この項目の evidence を評価する必要があるので、ポスター/スライドに、どこまでが他人の仕事でどこからが自分の仕事なのかを、書いていた方が評価しやすいわけです。
本人が書いてくれていない場合は、なんで別の指標じゃなくてその評価指標にしたの?、とか質問をすることになりますが、ここで、ボスに言われたから、とか答えちゃうと厳しいです。
international collaboration は、日本人からすると必然的に intercontinental になるので、不利だと思います。。。
(なので、award committee co-chair に、この辺りは配慮してね、とお願いしておきました)

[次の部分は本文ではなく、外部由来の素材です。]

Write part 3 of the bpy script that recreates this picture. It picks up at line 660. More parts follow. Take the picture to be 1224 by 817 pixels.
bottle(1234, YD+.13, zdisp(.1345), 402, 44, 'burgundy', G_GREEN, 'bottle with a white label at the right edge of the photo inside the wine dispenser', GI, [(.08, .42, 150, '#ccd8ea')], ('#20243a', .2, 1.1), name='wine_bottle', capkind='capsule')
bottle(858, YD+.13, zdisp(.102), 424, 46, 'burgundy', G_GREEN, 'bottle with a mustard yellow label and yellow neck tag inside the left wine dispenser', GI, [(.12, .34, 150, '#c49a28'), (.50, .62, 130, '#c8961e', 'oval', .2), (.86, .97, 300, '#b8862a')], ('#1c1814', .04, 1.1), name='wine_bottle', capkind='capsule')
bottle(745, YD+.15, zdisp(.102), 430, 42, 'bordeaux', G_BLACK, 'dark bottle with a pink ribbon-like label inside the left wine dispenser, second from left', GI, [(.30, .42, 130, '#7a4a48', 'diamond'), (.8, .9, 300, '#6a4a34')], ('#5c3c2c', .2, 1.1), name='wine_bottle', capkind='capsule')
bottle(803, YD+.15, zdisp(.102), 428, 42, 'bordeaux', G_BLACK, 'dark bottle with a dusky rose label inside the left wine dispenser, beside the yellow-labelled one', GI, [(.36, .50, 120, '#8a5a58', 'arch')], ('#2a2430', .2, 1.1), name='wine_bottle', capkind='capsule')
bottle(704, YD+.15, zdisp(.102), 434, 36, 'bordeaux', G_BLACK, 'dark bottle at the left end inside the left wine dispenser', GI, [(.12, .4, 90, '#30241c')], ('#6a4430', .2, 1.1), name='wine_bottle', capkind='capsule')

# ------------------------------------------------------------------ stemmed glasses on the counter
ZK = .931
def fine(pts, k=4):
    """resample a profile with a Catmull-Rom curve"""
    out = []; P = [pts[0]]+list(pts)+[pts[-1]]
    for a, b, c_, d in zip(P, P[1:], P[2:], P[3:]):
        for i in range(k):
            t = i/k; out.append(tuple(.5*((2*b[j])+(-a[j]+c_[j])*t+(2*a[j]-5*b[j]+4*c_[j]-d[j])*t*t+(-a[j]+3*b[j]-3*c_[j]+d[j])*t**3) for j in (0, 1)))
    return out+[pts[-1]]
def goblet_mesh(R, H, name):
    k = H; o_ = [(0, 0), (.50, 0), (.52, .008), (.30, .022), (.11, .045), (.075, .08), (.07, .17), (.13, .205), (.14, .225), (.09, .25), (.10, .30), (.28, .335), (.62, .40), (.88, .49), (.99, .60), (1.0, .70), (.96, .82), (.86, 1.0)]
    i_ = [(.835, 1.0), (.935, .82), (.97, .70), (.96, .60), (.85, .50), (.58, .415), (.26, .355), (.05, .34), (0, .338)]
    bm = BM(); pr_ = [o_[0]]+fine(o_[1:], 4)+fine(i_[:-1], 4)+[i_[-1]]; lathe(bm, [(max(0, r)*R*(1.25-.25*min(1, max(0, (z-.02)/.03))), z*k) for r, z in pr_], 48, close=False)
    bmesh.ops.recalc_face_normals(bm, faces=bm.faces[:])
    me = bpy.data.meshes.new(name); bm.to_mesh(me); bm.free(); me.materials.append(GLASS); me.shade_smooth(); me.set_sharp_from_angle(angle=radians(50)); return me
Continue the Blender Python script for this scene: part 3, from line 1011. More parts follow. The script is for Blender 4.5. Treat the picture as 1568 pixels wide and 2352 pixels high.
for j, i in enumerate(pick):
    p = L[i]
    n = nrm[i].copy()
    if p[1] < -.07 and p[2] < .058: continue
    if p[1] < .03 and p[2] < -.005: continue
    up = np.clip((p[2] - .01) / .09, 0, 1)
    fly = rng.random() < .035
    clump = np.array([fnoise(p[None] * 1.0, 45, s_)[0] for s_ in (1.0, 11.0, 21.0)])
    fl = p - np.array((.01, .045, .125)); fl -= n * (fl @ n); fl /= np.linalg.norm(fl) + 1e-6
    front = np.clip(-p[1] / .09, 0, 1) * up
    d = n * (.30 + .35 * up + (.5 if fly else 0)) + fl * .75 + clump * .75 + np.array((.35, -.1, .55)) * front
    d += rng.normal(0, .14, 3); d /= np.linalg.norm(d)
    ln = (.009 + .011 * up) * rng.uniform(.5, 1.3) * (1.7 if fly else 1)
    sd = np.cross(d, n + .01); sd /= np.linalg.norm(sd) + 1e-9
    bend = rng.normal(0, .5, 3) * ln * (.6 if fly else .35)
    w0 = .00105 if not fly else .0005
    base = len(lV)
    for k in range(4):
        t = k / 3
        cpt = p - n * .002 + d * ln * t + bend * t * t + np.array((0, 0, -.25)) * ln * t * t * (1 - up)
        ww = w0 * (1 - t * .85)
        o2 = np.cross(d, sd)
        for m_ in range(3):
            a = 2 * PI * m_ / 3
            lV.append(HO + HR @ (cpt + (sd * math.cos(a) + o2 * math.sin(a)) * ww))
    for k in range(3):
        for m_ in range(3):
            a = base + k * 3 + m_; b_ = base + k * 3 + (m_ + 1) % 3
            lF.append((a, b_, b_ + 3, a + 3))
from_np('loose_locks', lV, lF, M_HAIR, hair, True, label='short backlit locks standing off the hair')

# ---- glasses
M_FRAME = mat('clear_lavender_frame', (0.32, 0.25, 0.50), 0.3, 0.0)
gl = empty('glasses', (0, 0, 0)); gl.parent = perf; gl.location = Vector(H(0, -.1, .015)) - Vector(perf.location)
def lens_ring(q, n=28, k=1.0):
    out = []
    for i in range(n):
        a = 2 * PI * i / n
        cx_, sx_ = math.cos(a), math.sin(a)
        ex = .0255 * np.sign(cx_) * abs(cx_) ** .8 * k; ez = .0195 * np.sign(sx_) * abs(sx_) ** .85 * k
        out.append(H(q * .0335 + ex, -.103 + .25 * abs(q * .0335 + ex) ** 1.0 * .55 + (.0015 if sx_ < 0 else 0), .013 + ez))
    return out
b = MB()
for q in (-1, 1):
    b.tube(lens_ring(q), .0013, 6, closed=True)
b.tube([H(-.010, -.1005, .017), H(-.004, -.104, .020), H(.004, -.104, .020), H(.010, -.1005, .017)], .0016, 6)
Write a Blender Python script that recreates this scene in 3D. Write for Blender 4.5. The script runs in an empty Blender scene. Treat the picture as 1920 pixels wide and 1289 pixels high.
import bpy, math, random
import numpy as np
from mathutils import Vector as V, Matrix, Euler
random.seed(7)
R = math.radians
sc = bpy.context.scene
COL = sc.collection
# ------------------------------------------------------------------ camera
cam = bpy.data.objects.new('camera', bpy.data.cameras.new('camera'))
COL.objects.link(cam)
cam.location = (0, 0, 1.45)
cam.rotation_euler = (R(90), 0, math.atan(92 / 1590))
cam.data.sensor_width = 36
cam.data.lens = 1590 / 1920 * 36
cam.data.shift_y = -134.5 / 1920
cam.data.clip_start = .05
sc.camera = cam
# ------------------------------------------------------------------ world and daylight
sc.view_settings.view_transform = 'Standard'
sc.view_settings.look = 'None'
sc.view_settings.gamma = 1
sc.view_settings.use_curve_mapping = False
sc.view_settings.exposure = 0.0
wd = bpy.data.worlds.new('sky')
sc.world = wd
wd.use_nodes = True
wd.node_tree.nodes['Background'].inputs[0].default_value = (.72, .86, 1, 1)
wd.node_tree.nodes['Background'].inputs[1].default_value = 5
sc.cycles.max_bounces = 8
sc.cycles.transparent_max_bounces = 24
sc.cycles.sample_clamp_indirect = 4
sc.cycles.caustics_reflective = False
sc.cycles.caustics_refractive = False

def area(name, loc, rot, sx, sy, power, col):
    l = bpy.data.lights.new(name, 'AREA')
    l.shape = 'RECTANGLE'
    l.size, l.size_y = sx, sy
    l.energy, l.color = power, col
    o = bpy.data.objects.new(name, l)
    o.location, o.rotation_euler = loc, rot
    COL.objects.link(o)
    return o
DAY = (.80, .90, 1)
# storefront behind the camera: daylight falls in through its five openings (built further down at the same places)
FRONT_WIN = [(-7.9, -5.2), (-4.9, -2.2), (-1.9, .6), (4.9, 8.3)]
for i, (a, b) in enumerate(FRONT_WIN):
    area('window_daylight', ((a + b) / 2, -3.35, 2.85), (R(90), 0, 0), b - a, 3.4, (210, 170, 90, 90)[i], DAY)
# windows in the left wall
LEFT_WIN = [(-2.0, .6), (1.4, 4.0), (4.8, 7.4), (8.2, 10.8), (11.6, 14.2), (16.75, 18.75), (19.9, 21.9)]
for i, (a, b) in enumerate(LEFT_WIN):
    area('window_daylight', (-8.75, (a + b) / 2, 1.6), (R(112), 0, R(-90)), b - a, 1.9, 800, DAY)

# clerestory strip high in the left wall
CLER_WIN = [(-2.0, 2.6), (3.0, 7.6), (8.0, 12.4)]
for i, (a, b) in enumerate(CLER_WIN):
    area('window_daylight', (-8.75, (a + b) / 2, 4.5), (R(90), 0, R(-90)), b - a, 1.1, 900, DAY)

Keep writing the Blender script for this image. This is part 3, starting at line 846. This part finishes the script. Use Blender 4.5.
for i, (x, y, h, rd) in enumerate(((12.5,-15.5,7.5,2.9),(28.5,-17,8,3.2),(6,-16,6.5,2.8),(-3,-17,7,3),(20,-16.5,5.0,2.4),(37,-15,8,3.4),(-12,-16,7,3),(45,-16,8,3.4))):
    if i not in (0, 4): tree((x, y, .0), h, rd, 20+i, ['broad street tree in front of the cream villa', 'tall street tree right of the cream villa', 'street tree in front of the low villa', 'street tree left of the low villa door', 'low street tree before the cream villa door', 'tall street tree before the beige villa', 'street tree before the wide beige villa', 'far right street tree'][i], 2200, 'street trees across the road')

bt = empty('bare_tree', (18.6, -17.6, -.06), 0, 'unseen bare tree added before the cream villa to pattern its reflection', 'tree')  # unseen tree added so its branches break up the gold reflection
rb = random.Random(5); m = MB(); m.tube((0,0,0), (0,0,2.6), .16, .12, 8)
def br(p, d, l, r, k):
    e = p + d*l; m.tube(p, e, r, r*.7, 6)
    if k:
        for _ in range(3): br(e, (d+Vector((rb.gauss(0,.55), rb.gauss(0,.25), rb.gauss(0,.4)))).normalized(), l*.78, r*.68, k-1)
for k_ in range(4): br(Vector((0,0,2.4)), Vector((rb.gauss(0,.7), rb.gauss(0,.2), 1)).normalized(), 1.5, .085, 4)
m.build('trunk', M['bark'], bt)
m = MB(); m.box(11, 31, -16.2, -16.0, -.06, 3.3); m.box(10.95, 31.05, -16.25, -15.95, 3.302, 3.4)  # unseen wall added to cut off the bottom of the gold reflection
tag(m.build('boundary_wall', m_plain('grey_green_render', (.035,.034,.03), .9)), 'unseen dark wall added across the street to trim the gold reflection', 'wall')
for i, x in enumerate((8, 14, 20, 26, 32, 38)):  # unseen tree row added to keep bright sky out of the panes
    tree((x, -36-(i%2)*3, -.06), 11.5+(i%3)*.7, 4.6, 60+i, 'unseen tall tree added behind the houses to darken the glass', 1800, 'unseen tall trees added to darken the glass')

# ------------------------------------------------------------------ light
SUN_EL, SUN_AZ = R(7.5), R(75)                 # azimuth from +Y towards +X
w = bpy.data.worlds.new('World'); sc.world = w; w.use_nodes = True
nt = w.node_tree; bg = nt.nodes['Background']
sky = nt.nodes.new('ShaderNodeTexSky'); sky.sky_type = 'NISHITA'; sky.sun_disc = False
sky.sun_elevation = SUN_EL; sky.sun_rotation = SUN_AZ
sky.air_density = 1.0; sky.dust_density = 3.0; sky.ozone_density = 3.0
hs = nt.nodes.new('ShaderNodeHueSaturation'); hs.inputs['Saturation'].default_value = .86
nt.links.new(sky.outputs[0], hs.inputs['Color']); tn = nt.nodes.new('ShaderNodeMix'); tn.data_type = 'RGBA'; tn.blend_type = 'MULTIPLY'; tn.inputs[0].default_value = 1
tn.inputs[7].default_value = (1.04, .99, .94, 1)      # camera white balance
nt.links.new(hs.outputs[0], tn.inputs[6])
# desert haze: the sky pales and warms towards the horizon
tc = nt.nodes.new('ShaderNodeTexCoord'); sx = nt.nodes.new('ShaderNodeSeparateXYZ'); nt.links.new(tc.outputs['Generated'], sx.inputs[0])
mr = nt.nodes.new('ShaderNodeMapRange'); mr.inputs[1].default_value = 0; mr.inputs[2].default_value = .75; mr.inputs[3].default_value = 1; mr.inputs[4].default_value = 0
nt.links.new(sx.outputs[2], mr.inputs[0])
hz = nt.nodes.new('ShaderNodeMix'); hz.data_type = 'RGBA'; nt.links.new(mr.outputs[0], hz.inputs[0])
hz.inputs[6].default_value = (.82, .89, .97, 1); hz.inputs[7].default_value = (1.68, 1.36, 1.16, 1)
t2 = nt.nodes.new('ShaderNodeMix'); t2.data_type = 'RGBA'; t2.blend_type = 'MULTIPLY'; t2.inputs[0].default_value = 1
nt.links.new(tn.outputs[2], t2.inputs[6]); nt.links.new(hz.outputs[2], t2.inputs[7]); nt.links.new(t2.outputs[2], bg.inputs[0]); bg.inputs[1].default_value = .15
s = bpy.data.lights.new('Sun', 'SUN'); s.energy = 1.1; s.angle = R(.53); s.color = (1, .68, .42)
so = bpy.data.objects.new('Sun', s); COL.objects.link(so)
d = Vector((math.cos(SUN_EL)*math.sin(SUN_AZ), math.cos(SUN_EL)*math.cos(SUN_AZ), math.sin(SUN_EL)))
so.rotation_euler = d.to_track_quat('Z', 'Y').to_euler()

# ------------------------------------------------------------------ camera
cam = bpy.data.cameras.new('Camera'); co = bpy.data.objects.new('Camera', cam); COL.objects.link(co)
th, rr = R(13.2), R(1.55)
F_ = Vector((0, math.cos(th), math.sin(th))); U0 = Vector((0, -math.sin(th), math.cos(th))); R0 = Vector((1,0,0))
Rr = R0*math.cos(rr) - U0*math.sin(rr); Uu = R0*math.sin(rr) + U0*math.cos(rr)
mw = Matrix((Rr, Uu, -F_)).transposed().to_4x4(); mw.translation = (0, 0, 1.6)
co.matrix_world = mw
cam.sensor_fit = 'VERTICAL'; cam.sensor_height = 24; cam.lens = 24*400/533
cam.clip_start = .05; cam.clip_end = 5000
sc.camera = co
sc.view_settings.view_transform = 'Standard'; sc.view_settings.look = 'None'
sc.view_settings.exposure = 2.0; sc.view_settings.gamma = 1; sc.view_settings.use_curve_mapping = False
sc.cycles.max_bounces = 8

ですが、一人前の研究者として認められるためには、国際的に影響を与えられる人でなければならないのは間違いないので、ポスドクあたりからは意識した方がよいでしょう。
supervision は、学生や後輩の指導で、特に助教になったあとに自分がコレスポの業績をもっていると、evidenceとして効きます。
これも、おそらく tenure-track assistant prof. で独立した人、最初の数年の仕事、みたいなのが想定されていると思われるので、独立していない助教ポジションだと厳しいかもしれません。
とはいえ、2ndには入ると思うので、それぞれの論文でどういう貢献をしたのかをCVに書いてくれると、evidenceの評価ができます。(むしろ書いてくれないとno evidenceと言わざるをえない)
学会の仕事をしていると、science - behind the scene なことが少しずつ分かってきて、(私にとっては)面白いです。
ISPGRは、Award Committee だけでなく、他の委員会もメンバーを公募しているので、立候補してみることもできます。
Regional diversity を重要視する学会で、Asia (Japan) は立候補者が少ないため、たぶん尊重してもらえると思います。
ぜひ、いろいろやってみてください。